**AIM**: Below are the records; give again exactly the lines from the one containing "Build this scene" through the one containing "COL = S.collection", leaving out pictures.

**THE RECORDS**:

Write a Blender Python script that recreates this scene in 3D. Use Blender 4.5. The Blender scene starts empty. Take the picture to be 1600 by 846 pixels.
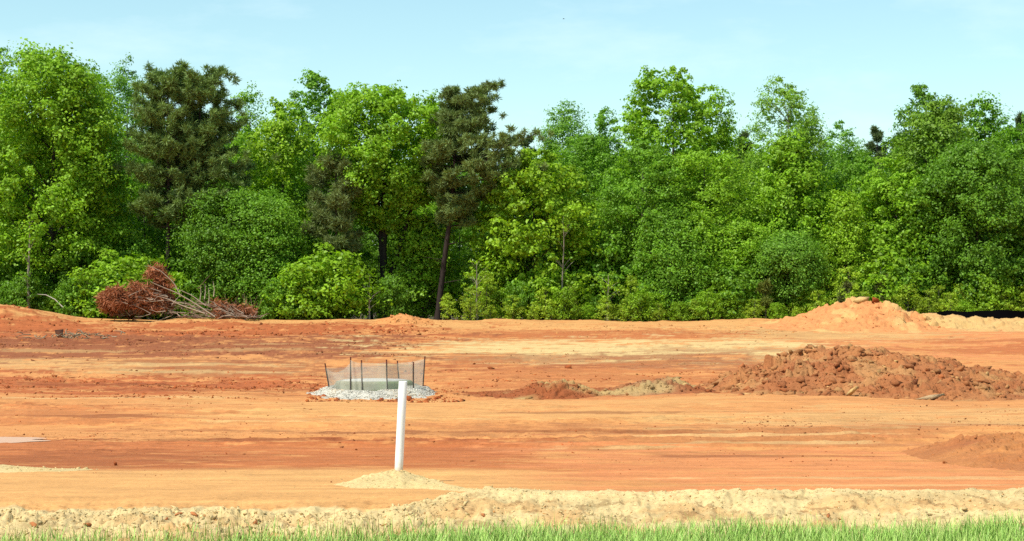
import bpy, math, random
import numpy as np

# ------------------------------------------------------------------ camera, light, exposure
S = bpy.context.scene
C = S.collection
EYE, F, HOR = 1.65, 2889.0, 480.0       # eye height, focal length in photo pixels, horizon row
cam_d = bpy.data.cameras.new('camera'); cam = bpy.data.objects.new('camera', cam_d); C.objects.link(cam)
cam_d.sensor_width = 36.0; cam_d.lens = 65.0
cam_d.clip_start = 0.1; cam_d.clip_end = 30000
cam.location = (0, 0, EYE)
cam.rotation_euler = (math.radians(90 + 1.13), 0, 0)
S.camera = cam

SUN_DIR = np.array([-0.46, -0.36, 1.0]); SUN_DIR = SUN_DIR / np.linalg.norm(SUN_DIR)
SUN_EL = math.asin(SUN_DIR[2]); SUN_AZ = math.atan2(SUN_DIR[0], SUN_DIR[1])
world = bpy.data.worlds.new('World'); S.world = world; world.use_nodes = True
wn, wl = world.node_tree.nodes, world.node_tree.links
bg = wn['Background']; bg.inputs['Strength'].default_value = 0.15
sky = wn.new('ShaderNodeTexSky'); sky.sky_type = 'NISHITA'; sky.sun_disc = False
sky.sun_elevation = SUN_EL; sky.sun_rotation = SUN_AZ % (2 * math.pi)
sky.air_density = 1.0; sky.dust_density = 0.6; sky.ozone_density = 1.6
tint = wn.new('ShaderNodeMix'); tint.data_type = 'RGBA'; tint.blend_type = 'MULTIPLY'
tint.inputs[0].default_value = 1.0; tint.inputs[7].default_value = (1.02, 1.14, 0.97, 1)
wl.new(sky.outputs[0], tint.inputs[6])
# thin high cloud wisps
tc = wn.new('ShaderNodeTexCoord'); mp = wn.new('ShaderNodeMapping'); mp.inputs['Scale'].default_value = (9, 9, 30)
wl.new(tc.outputs['Generated'], mp.inputs[0])
nz = wn.new('ShaderNodeTexNoise'); nz.inputs['Scale'].default_value = 1.0; nz.inputs['Detail'].default_value = 6
nz.inputs['Roughness'].default_value = 0.6
wl.new(mp.outputs[0], nz.inputs['Vector'])
rmp = wn.new('ShaderNodeMapRange'); rmp.inputs[1].default_value = 0.5; rmp.inputs[2].default_value = 0.85
rmp.inputs[3].default_value = 0.0; rmp.inputs[4].default_value = 0.3
wl.new(nz.outputs[0], rmp.inputs[0])
cl = wn.new('ShaderNodeMix'); cl.data_type = 'RGBA'; cl.inputs[7].default_value = (6.6, 7.4, 7.6, 1)
wl.new(rmp.outputs[0], cl.inputs[0]); wl.new(tint.outputs[2], cl.inputs[6]); wl.new(cl.outputs[2], bg.inputs[0])

sun_d = bpy.data.lights.new('sun', 'SUN'); sun_d.energy = 5.0; sun_d.angle = math.radians(0.5)
sun_d.color = (1.0, 0.95, 0.86)
sun = bpy.data.objects.new('sun', sun_d); C.objects.link(sun)
from mathutils import Vector
sun.rotation_euler = Vector(-SUN_DIR).to_track_quat('-Z', 'Y').to_euler(); sun.location = (-30, -30, 70)
vs = S.view_settings; vs.view_transform = 'Standard'; vs.look = 'None'; vs.gamma = 1; vs.use_curve_mapping = False
vs.exposure = 0.25
S.render.engine = 'CYCLES'
cy = S.cycles
cy.max_bounces = 5; cy.diffuse_bounces = 3; cy.glossy_bounces = 2; cy.transmission_bounces = 3; cy.transparent_max_bounces = 12
cy.use_denoising = False
cy.caustics_reflective = False; cy.caustics_refractive = False
S.render.filter_size = 1.1

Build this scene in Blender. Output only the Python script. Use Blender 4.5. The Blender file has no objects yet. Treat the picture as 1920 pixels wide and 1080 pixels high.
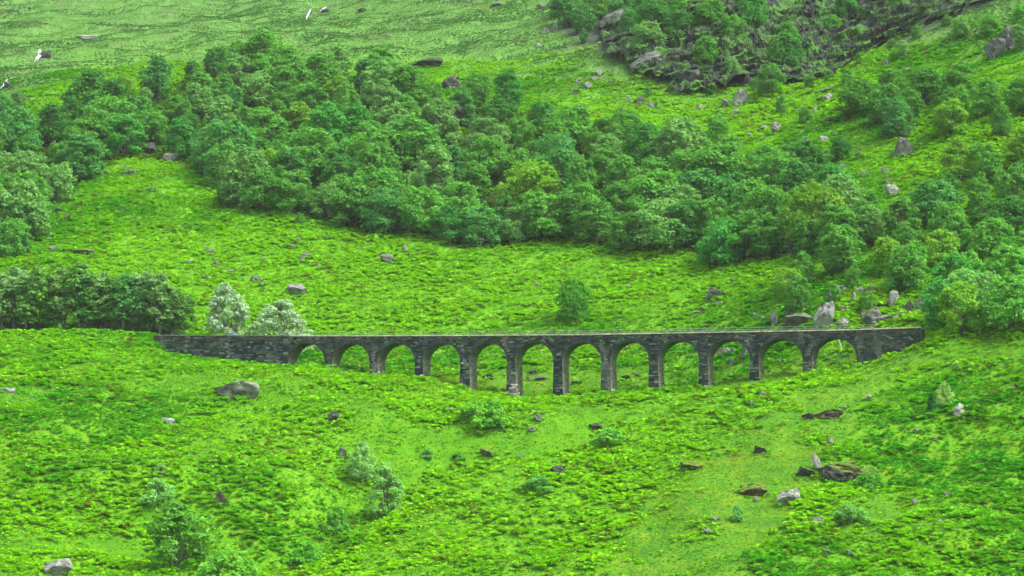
import bpy, math, random
import numpy as np
from mathutils import Vector

random.seed(7)
RNG = np.random.default_rng(7)
S = bpy.context.scene
COL = S.collection

# ------------------------------------------------------------------ camera, world, sun, exposure
F = 4718.0                      # focal length in photograph pixels
PITCH = math.radians(6.07)
cam = bpy.data.cameras.new("camera"); cam.sensor_width = 36.0
cam.lens = F / 1920 * 36.0; cam.clip_start = 1.0; cam.clip_end = 6000.0
cam_o = bpy.data.objects.new("camera", cam); COL.objects.link(cam_o)
cam_o.rotation_euler = (math.pi / 2 + PITCH, 0, 0)
S.camera = cam_o

SUN_EL, SUN_AZ = math.radians(52), math.radians(118)     # azimuth from +Y towards +X
W = bpy.data.worlds.new("World"); S.world = W; W.use_nodes = True
nt = W.node_tree
sky = nt.nodes.new("ShaderNodeTexSky"); sky.sky_type = 'NISHITA'; sky.sun_disc = False
sky.sun_elevation = SUN_EL; sky.sun_rotation = SUN_AZ
sky.air_density = 1.0; sky.dust_density = 4.0; sky.ozone_density = 1.0
bg = nt.nodes["Background"]; bg.inputs["Strength"].default_value = 0.15
hs = nt.nodes.new("ShaderNodeHueSaturation"); hs.inputs["Saturation"].default_value = 0.4     # overcast: a whiter sky
nt.links.new(sky.outputs[0], hs.inputs["Color"]); nt.links.new(hs.outputs[0], bg.inputs["Color"])
sun = bpy.data.lights.new("sun", 'SUN'); sun.energy = 1.5; sun.angle = math.radians(18); sun.color = (1.0, 0.96, 0.88)
sun_o = bpy.data.objects.new("sun", sun); COL.objects.link(sun_o)
sd = Vector((math.sin(SUN_AZ) * math.cos(SUN_EL), math.cos(SUN_AZ) * math.cos(SUN_EL), math.sin(SUN_EL)))
sun_o.rotation_euler = sd.to_track_quat('Z', 'Y').to_euler(); sun_o.location = (200, 300, 500)
S.view_settings.view_transform = 'Standard'; S.view_settings.look = 'None'
S.view_settings.gamma = 1.0; S.view_settings.exposure = 1.74
S.cycles.max_bounces = 8; S.cycles.diffuse_bounces = 5; S.cycles.transmission_bounces = 3
S.cycles.transparent_max_bounces = 4; S.cycles.volume_bounces = 0
S.cycles.use_denoising = True

# ------------------------------------------------------------------ projection helpers
CP, SP = math.cos(PITCH), math.sin(PITCH)
def ray(u, v):
    a, b = (u - 960) / F, (540 - v) / F
    d = np.array([a, CP - b * SP, SP + b * CP])
    return d / d[1]
def px(x, y, z):
    dep = y * CP + z * SP
    return 960 + F * x / dep, 540 - F * (z * CP - y * SP) / dep
def P3(u, v, y):
    return ray(u, v) * y

# ------------------------------------------------------------------ noise
def _hash(ix, iy, seed):
    h = (ix.astype(np.int64) * 374761393 + iy.astype(np.int64) * 668265263 + seed * 1442695041) & 0xFFFFFFFF
    h = ((h ^ (h >> 13)) * 1274126177) & 0xFFFFFFFF
    h = (h ^ (h >> 16)) & 0xFFFFFFFF
    return h / 4294967295.0
def vnoise(x, y, seed=0):
    x = np.asarray(x, float); y = np.asarray(y, float)
    ix, iy = np.floor(x), np.floor(y); fx, fy = x - ix, y - iy
    fx = fx * fx * fx * (fx * (fx * 6 - 15) + 10); fy = fy * fy * fy * (fy * (fy * 6 - 15) + 10)
    a = _hash(ix, iy, seed); b = _hash(ix + 1, iy, seed); c = _hash(ix, iy + 1, seed); d = _hash(ix + 1, iy + 1, seed)
    return (a * (1 - fx) + b * fx) * (1 - fy) + (c * (1 - fx) + d * fx) * fy
def fbm(x, y, seed=0, octv=4):
    s, a, t = 0, 1.0, 0
    c, n = math.cos(0.6), math.sin(0.6)
    for i in range(octv):
        s = s + a * vnoise(x, y, seed + i * 17); t += a; a *= 0.5
        x, y = (c * x - n * y) * 2.03 + 11.3, (n * x + c * y) * 2.03 + 5.7
    return s / t
def sstep(a, b, x):
    t = np.clip((x - a) / (b - a), 0, 1); return t * t * (3 - 2 * t)
def inpoly(u, v, poly):
    u = np.asarray(u, float); v = np.asarray(v, float)
    r = np.zeros(u.shape, bool); n = len(poly)
    for i in range(n):
        (x1, y1), (x2, y2) = poly[i], poly[(i + 1) % n]
        if y1 == y2: continue
        c = ((y1 > v) != (y2 > v)) & (u < (x2 - x1) * (v - y1) / (y2 - y1) + x1)
        r ^= c
    return r

# ------------------------------------------------------------------ viaduct frame (needed by the terrain)
TH = math.radians(18.0)
NB = np.array([math.sin(TH), math.cos(TH), 0.0]); DS = np.array([math.cos(TH), -math.sin(TH), 0.0])
P0 = np.array([0.0, 480.0, 0.0])
def on_face(u, v):               # pixel on the viaduct's front face -> (s, z)
    d = ray(u, v); k = (P0 @ NB) / (d @ NB); p = d * k
    return (p - P0) @ DS, p[2], p[1]
BASES = [(292, 644), (320, 665), (360, 673), (400, 678), (440, 682), (490, 686), (540, 689), (615, 690), (700, 706), (785, 709), (870, 728), (957, 746), (1046, 748), (1135, 743), (1225, 736), (1318, 727),
         (1414, 711), (1513, 703), (1607, 688), (1640, 681), (1665, 677), (1690, 667), (1722, 653)]

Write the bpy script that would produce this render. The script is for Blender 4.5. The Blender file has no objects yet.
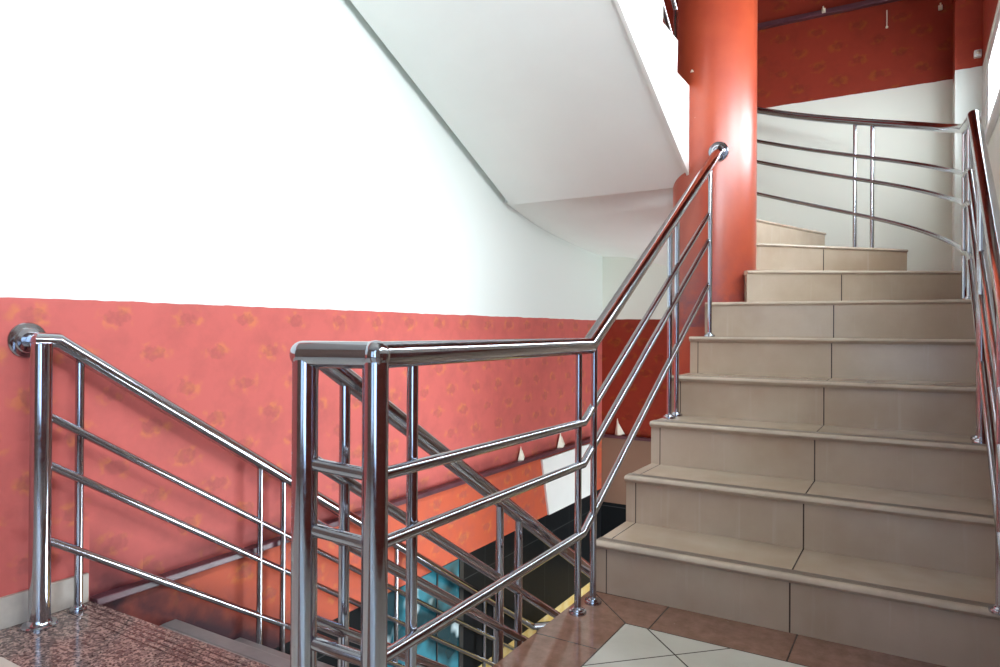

**EXERCISE RESPONSE**:
Build this scene in Blender. Output only the Python script. Use Blender 4.5. The Blender file has no objects yet. Treat the picture as 1920 pixels wide and 1080 pixels high.
import bpy, math, random
import numpy as np
from mathutils import Vector

random.seed(7)
RNG = np.random.default_rng(7)
S = bpy.context.scene
COL = S.collection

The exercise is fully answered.